As if four days of the SEC’s media convocation weren’t enough, the no-success-without-excess league delayed the announcement of the results of its preseason poll until Friday morning, presumably to heighten the suspense. In this case, the mission was not accomplished. The voting only underscored what we already knew: The SEC has gotten itself horribly skewed.

Alabama is picked to win the West, receiving 263 of 283 first-place votes. Georgia is picked to win the East, receiving 271 of 285 first-place votes. Alabama is picked as conference champion, receiving 193 of 284 votes; Georgia was second with 69.

Auburn received 19 first-place votes as West champs; Mississippi State somehow drew two. South Carolina, recipient of eight first-place votes, finished second in the East; Florida took two and finished third. Kentucky and Tennessee earned one first-place vote each, the latter presumably coming from Phillip Fulmer.

Oh, and there’s this: Missouri didn’t draw a first-place vote in the East but did command one mention as conference champion. Not sure how that would work.

The contrarian in me would love to suggest there’s a great case to be made for Auburn or South Carolina or even Missouri, but there’s really not. Auburn should be the SEC’s third-best team, but it has road games against Georgia and Alabama, both of whom have ridiculously soft schedules. LSU, usually considered a Top 25 team until it actually gets around to playing, finished fifth in its divisional voting behind Mississippi State and Texas A&M, both of which have new coaches.

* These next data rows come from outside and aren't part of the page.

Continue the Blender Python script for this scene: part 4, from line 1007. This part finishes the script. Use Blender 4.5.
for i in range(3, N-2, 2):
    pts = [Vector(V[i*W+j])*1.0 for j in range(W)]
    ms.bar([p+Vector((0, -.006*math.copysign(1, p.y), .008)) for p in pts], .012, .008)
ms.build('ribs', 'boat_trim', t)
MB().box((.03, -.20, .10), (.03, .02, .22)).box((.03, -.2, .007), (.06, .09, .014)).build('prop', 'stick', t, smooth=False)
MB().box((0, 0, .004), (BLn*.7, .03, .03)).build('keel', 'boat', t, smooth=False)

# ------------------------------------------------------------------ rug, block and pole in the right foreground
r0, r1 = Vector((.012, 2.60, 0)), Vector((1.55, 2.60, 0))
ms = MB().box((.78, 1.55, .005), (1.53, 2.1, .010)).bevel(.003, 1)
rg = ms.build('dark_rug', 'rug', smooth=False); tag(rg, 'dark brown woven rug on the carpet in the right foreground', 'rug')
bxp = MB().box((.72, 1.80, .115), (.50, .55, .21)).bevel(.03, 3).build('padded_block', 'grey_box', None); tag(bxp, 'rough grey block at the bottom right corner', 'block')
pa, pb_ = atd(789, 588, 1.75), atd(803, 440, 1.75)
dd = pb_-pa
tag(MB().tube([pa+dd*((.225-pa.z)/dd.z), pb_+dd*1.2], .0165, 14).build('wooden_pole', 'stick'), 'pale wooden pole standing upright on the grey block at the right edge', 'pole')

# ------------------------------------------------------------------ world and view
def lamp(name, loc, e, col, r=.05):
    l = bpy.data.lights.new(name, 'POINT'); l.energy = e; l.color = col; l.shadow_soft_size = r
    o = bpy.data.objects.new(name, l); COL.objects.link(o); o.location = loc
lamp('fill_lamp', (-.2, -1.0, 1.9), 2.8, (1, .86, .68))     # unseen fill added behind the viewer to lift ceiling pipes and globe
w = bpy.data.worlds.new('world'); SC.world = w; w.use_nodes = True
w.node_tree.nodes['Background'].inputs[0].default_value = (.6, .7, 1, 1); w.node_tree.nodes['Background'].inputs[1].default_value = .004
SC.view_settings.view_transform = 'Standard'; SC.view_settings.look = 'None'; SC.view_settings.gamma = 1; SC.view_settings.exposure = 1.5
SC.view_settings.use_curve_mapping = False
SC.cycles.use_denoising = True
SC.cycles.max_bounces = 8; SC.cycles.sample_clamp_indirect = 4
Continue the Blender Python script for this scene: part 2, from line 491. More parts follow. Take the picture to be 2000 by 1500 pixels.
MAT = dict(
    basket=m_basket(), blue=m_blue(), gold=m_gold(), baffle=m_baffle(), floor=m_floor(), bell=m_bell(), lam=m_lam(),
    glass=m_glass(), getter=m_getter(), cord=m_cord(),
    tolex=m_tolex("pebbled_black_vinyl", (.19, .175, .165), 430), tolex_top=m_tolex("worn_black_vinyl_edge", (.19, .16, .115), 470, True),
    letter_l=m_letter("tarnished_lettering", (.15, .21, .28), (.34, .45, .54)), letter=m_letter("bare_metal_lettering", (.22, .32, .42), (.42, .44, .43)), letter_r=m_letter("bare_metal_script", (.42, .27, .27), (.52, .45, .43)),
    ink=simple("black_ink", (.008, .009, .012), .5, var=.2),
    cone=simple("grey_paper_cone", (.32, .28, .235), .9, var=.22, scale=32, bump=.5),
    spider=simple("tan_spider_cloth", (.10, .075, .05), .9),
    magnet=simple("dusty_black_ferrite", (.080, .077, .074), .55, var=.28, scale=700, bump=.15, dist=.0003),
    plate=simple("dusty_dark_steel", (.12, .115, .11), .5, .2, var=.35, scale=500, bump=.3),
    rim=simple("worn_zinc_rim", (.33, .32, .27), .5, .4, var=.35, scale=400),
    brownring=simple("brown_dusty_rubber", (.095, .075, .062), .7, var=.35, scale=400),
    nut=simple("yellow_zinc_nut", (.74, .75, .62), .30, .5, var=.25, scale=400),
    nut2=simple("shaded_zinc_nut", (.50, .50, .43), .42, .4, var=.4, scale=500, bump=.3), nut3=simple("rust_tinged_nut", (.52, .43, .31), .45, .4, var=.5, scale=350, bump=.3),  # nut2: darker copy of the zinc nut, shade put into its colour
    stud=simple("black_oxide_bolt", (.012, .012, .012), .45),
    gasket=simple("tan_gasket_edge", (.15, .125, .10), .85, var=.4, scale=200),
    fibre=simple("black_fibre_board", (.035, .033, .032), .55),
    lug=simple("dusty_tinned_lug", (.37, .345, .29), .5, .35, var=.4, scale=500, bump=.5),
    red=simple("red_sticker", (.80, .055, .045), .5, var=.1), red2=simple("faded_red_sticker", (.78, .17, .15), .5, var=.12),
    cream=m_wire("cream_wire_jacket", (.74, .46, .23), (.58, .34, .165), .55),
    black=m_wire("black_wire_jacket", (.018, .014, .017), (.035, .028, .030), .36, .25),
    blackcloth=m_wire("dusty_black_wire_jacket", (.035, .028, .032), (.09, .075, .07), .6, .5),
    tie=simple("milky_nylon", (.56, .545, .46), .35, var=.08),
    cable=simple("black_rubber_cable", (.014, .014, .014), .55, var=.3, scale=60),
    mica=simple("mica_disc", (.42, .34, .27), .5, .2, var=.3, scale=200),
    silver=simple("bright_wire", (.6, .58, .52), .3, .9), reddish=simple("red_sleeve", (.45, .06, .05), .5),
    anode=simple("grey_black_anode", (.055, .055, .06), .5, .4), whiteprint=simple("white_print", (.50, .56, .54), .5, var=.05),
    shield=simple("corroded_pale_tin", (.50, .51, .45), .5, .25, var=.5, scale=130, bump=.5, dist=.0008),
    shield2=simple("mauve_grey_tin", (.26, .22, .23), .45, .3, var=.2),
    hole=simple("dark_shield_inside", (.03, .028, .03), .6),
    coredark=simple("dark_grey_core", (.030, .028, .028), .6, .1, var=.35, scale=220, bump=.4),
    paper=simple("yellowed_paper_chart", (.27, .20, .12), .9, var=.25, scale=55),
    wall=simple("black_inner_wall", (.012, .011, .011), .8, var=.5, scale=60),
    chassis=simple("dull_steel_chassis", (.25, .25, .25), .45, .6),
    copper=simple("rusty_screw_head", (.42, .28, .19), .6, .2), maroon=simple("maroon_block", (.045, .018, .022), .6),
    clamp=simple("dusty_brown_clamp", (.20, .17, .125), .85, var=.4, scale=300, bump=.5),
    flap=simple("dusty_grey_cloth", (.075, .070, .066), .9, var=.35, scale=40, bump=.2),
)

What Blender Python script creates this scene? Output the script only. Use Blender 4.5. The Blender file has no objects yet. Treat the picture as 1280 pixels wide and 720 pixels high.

There’s a real chance that, for the first time since Alabama faced Florida in the Georgia Dome in 2009, the SEC championship could pair the nation’s No. 1 and 2 teams, neither lugging a loss. Bama and Georgia appear a cut above the league’s dirtier dozen, although here we add the annual caveat: We media folks are usually pretty bad at this.

Since 1992, the preseason poll has correctly forecast the conference champ six times. That’s six times in 26 tries. That’s a batting average of .231. That’s not below the Mendoza Line, but it’s just north of there.